In my recent posts on the challenges of measuring inequality, I wrote about how hard it is to compare income distributions over time because family structure and immigration among other factors have changed dramatically in recent decades.

I provided one kind of evidence on mobility that followed the same people over time, one way of purging the data from distortion due to other factors.  I summarized the findings of one of those studies by Katharine Bradford and Jane Katz at the Boston Fed, used the
Michigan PSID survey.  PSID stands for Panel Survey of Income Dynamics, so it should be good for studying, well, income dynamics.  Here were the key finding again that the New York Times headlined, Mobility Loses Steam. 
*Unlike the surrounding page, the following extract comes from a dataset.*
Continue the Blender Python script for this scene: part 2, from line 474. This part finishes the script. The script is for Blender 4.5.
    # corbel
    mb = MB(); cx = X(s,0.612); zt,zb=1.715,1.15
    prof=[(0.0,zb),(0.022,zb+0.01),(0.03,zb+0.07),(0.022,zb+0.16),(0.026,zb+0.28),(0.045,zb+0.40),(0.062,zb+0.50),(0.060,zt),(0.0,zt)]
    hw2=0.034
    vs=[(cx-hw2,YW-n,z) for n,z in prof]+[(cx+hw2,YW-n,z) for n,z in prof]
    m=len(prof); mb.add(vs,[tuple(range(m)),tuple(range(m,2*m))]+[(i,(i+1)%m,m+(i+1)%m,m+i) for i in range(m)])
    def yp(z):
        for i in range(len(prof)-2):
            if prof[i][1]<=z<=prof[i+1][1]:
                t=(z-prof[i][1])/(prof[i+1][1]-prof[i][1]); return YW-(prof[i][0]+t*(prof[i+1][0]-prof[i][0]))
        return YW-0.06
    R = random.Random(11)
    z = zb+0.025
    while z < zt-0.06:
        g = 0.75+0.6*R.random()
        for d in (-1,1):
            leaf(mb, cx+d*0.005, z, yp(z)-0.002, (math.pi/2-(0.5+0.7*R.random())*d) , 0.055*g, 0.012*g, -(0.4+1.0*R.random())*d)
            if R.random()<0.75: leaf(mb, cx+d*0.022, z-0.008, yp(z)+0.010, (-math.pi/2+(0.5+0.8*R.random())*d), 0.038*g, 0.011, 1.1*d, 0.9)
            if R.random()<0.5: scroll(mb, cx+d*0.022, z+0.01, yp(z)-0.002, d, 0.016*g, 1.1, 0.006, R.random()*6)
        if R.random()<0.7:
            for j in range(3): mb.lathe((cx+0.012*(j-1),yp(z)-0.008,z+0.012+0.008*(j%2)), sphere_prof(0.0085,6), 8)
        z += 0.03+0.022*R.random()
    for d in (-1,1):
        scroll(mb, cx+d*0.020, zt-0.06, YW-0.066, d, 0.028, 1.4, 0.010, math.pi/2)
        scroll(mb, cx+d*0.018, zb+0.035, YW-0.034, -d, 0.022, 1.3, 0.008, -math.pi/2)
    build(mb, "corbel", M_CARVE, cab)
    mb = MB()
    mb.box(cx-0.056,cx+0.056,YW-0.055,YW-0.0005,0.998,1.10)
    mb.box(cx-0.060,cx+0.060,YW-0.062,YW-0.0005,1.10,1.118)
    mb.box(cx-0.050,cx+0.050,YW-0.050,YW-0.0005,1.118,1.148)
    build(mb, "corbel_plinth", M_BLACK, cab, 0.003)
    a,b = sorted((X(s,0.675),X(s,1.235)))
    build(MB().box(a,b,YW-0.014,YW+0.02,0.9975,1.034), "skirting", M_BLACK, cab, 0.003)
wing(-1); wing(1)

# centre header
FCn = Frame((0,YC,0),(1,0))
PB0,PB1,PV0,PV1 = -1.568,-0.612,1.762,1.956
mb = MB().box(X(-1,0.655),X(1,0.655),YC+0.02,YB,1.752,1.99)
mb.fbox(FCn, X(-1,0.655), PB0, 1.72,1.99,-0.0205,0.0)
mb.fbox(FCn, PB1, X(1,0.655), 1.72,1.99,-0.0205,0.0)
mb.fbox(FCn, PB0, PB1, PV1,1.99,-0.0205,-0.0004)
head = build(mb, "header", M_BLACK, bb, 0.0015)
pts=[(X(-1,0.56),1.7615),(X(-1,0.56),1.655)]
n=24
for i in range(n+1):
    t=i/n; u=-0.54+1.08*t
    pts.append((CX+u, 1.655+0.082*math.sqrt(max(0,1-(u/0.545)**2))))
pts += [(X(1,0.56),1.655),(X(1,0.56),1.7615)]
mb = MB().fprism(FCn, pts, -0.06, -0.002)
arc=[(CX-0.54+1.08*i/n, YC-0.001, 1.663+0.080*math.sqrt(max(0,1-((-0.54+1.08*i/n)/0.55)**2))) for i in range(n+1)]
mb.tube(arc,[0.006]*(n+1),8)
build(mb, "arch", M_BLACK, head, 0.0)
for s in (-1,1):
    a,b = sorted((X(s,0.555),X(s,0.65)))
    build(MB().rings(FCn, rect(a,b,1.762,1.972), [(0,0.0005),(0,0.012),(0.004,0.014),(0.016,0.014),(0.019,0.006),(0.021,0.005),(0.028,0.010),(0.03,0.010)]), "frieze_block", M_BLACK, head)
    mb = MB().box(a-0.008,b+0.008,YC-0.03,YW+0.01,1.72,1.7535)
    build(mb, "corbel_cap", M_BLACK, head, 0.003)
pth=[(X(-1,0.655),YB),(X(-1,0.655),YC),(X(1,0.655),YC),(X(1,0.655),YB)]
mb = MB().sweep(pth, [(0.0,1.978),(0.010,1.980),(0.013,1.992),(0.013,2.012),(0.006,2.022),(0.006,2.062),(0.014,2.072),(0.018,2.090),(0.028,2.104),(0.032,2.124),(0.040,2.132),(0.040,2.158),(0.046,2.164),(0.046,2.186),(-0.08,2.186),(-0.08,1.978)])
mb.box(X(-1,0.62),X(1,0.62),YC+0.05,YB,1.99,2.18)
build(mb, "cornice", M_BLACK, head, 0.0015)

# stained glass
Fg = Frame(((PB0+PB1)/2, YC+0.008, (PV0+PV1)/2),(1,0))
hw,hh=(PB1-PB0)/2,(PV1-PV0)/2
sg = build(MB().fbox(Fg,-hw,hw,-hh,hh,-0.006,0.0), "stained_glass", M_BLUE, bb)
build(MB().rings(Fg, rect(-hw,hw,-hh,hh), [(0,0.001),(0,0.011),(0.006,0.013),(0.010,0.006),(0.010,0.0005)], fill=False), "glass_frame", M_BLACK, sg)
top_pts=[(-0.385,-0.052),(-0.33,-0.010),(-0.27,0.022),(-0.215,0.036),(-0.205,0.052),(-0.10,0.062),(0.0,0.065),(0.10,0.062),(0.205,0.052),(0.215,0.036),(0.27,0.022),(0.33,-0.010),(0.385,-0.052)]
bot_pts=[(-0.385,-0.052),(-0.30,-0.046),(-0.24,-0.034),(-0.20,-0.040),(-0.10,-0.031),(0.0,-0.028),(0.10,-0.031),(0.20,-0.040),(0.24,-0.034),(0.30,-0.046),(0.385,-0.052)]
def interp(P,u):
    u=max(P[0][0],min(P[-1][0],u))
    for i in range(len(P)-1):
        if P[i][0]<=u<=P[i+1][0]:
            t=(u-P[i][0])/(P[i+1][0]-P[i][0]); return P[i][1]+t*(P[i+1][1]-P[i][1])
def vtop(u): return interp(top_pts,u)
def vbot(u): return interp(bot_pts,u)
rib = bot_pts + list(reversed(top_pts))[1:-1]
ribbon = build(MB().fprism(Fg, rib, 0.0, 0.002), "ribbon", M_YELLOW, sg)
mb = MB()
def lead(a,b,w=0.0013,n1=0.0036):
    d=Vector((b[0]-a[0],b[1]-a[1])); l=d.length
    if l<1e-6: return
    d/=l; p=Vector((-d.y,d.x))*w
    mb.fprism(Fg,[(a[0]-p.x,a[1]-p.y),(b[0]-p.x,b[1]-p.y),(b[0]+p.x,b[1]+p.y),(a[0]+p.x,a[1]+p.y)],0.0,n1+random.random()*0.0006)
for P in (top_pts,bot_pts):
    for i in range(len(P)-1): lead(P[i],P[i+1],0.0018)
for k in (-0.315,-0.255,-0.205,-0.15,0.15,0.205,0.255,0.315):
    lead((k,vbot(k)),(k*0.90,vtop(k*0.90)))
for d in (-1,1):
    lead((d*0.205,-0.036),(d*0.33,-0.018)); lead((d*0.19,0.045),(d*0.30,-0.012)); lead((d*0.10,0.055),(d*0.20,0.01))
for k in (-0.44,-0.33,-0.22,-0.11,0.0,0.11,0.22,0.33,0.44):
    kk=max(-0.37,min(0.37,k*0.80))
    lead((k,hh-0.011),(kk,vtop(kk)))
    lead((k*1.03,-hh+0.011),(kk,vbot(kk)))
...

What percentage of families during the
’70s, ’80s and ’90s stayed in the same quintile of the income
distribution:

1970        36%
1980        37%
1990        40%

What percentage moved up or down one or more quintiles:

1970       38%
1980       39%
1990       39%

What percentage moved up or down two or more quintiles:

1970        26%
1980        24%
1990        21%

So it appears that there is less mobility.  Whether the change is small or large is subjective.  But my point before was that you can’t tell whether mobility has decreased because we have a more static economy or whether it’s because everyone is moving up making harder to increase one’s relative standing.

But now that I’ve thought about it a bit more, I realize that even these numbers have some of the same problems of the snapshot over time comparisons I discussed earlier.

The PSID follows one group of people over time.  New families are added to the survey as children grow up and create their own families or as people divorce and remarry.  So it’s not really the same people being followed over time.  But even if the sample is restricted to people who are in the sample from start to finish (and I don’t know what Bradford and Katz actually did in getting the results reported above), you can’t use the above numbers from the  PSID to evaluate whether relative mobility is rising or falling.  The reason is that the sample is aging over time.  I wouldn’t expect old people to have as much earnings mobility as younger people whose careers can have more dramatic increases or decreases as initial career paths succeed or fail.

What the PSID is good for is measuing absolute mobility.  Are people doing better than they did before or worse?  I’m sure people have looked at that using the PSID, I just don’t have it at my fingertips.  When I find it, I’ll post it.